Whether the chant, since it referred to a situation 2,000 miles away, constituted incitement to violence in the legal sense might be a matter of dispute. No doubt the law is ambiguous, but it did not prevent the Metropolitan Police from ordering vans to turn off their screens showing pictures of Israeli children held hostage by Hamas. For the Metropolitan Police, such pictures were evidently more provocative than calls for holy war.

Official cowardice in the face of Islamic extremism has a long history in Britain, dating back to the Salman Rushdie affair of 1988, when Muslims were permitted with impunity to march in public calling for the death of the author of The Satanic Verses. The lesson that this seminal episode taught, not only in Britain but also in much of the world, was that intimidation in free societies works: for, after all, the prime minister at the time was the supposedly Iron Lady, Margaret Thatcher, and all subsequent prime ministers have been marshmallows compared with her. If she were weak on this issue, everyone ever after her would be impotent, and so it proved.

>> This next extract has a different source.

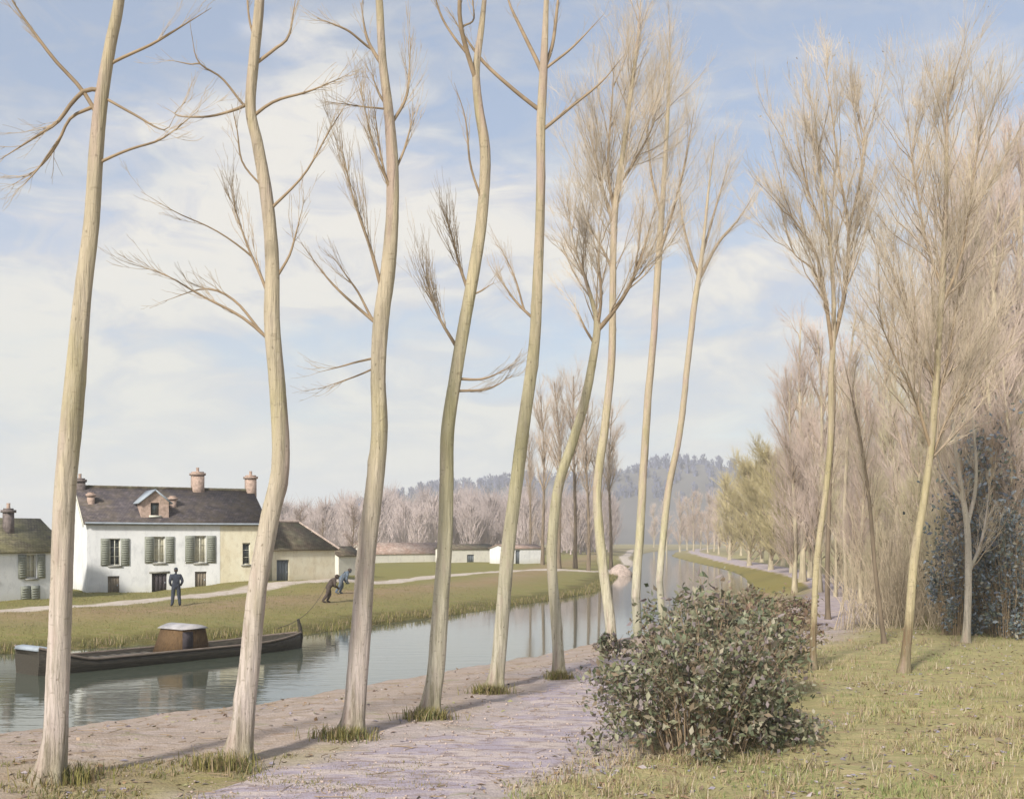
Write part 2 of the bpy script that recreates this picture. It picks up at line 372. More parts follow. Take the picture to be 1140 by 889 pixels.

Things have only deteriorated since, as they usually do whenever intimidation works. Now an estimated 100,000 people marched through the streets of London, again with impunity, more or less calling for genocide. After all, Hamas had just demonstrated what a “Palestine from river to sea,” which many of the demonstrators called for, would mean for the Israelis, and it is highly probable that many in the crowd all but salivated at the prospect. Genocide was fun in Rwanda; so it would be in Israel.

Nor could the British public reassure itself that the demonstration was of concern to a faraway country of which we know nothing, to employ a phrase of less than happy memory. The crowd was chanting for a “free” Palestine, which meant, in the circumstances, a Palestine ruled by a hardline Islamist movement—a government that would be to freedom in any recognizable sense what fire is to libraries.

Either the crowd was unaware of the absurdity of calling for a free Palestine under the control of Hamas, or it actually desired such a Palestine. In the second case, since the Islamist doctrine is universalist, they were calling for the destruction, in due course, of British freedom and democracy as well; and since the younger generation’s attachment to British freedom and democracy is definitely on the wane (as the younger generation’s is to freedom and democracy in America), the large and determined Islamist element that we have permitted to develop in our midst is very dangerous.